Appeal by the defendant, by permission, from an order of the Supreme Court, Kings County (Aiello, J.), dated July 13, 1994, which denied, after a hearing, his motion pursuant to CPL 440.10 to vacate a judgment of the same court, rendered October 4, 1989, convicting him of murder in the second degree and criminal possession of a weapon in the second degree, upon a jury verdict, and imposing sentence.
Ordered that the order is reversed, on the law, the defendant’s motion to vacate the judgment is granted, the judgment is vacated, and a new trial is ordered.

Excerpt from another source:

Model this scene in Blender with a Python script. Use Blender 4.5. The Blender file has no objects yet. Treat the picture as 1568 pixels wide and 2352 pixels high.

We agree with the defendant that the court erred in ruling that the notes of the Assistant District Attorney did not constitute Rosario material as to a detective’s testimony at trial. The entry in the notes of the Assistant District Attorney related to the subject matter of the detective’s trial testimony. In addition, the information contained in the notes of the Assistant District Attorney cannot be considered a duplicative equiva*500lent of other disclosed materials. Accordingly, since the defendant’s direct appeal had not been exhausted when he made his CPL 440.10 motion, the per se error rule is applicable, and the judgment of conviction must be vacated (see, People v Rosario, 9 NY2d 286; People v Ranghelle, 69 NY2d 56; People v Young, 79 NY2d 365; People v Jackson, 78 NY2d 638).
The defendant’s remaining contentions are without merit. Thompson, J. P., Hart, Goldstein and McGinity, JJ., concur.